Most emerging Asian currencies slid on Wednesday with South Korea's won at a 5-1/2-year low on some doubts over sustainability of an oil rebound, while a weaker Chinese yuan further hurt sentiment on regional units. The yuan slid on increasing dollar demand after the long Lunar New Year holiday in China and after the central bank set its daily guidance rate weaker again.
The Malaysian ringgit tracked the yuan's weakness, which contributed to traders dumping bullish bets on the second-best performing emerging Asian currency this year. Indonesia's rupiah fell as the central bank is expected to cut its policy interest rate on Thursday. The won slid as offshore funds kept dumping it after recent bond sales.
A top Federal Reserve official cemented expectations of slow US interest rate hikes, but that failed to support emerging Asian currencies. Boston Fed President Eric Rosengren said the US central bank should be "unhurried" as it considers when to again raise interest rates given problems overseas and financial market volatility that will likely dampen already low US inflation. Emerging Asian currencies have been pricing in views that the Fed may not rush to raise borrowing costs, analysts said.
"Almost all of what we heard from Fed policymakers in the past two weeks has been dovish," said Christopher Wong, senior FX analyst for Maybank in Singapore. "There are other factors to look out for including ongoing oil talks. I think the hurdle is very high for Iran to agree to freeze production at January level." Wong expected softer emerging Asian currencies, in particular the won and the Singapore dollar.
Crude oil futures rebounded on Wednesday in Asia on hopes that a deal between Saudi Arabia and Russia to freeze oil output at January levels would lead to a wider pact among producers that could eventually see production cuts to support prices.
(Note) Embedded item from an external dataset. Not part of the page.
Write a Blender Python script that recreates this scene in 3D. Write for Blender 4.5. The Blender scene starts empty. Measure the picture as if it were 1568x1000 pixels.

The won lost nearly 1 percent to 1,228.4 per dollar, its weakest since July 2010. The South Korean currency pared some of the losses as the foreign exchange authorities were suspected of intervening to stem a further slide for the worst-performing Asian currency this year, traders said.
Song In-chang, deputy finance minister in charge of international finance affairs, said the country will take firm action when needed to stabilise the foreign exchange market. Despite the warning and suspected intervention, foreign banks continued to sell the won, traders said. The currency is seen weakening to 1,233.2, the 38.2 percent Fibonacci retracement of its appreciation from 2009 to 2014, analysts said.
South Korea's foreign exchange bank deposits fell for a third consecutive month in January to a near two-year low, indicating support for the won could weaken. The rupiah slid as most Indonesian government bond prices fell. On Thursday, Bank Indonesia is predicted to make its second rate cut this year as it tries to boost sluggish growth in Southeast Asia's largest economy. Local importers bought dollars for payments, putting further pressure on the rupiah. The official Jakarta Interbank Spot Dollar Rate, which the central bank introduced in 2013 to manage exchange rate fluctuations, was fixed at 13,504, weaker than the previous 13,333.